Revisiting Reservoir Dogs, 25 years later

Revisiting Reservoir Dogs, 25 years later

Quentin Tarantino’s Reservoir Dogs turned 25 this year, which provides a good reason to revisit the now-canonical caper and character study. Nerdwriter’s newest video essay investigates it with fresh eyes, trying to parse just how the film has aged since it first divided audiences at the 1992 Sundance Film Festival. The verdict? Quite well, actually.
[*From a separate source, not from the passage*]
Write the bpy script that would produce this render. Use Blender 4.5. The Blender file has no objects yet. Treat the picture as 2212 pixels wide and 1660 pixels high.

The essay doesn’t focus on the things that turned heads a quarter-century ago, like the grit, blood, and ear-slicing. Rather, with the benefit of hindsight and Tarantino’s many hours of filmmaking since 1992, The Nerdwriter zeroes in on Reservoir Dog’s non-linear structure and what distinguishes it from other non-standard means of storytelling. What’s especially fascinating is how the essay compares Tarantino’s sequencing with that of an album, saying that his films tend to have “the same natural rhythm as an album cycle does, offering a variety in tempo, from intense to reflective and back.” It’s a striking observation, especially considering Tarantino loves to set pivotal scenes to songs that tend to immediately burrow into one’s subconscious, alongside images that do, like, say, a sliced ear. The essay’s on structure even explores the film’s famous commode story, showing how clearly the young Tarantino knew how to plot out his films.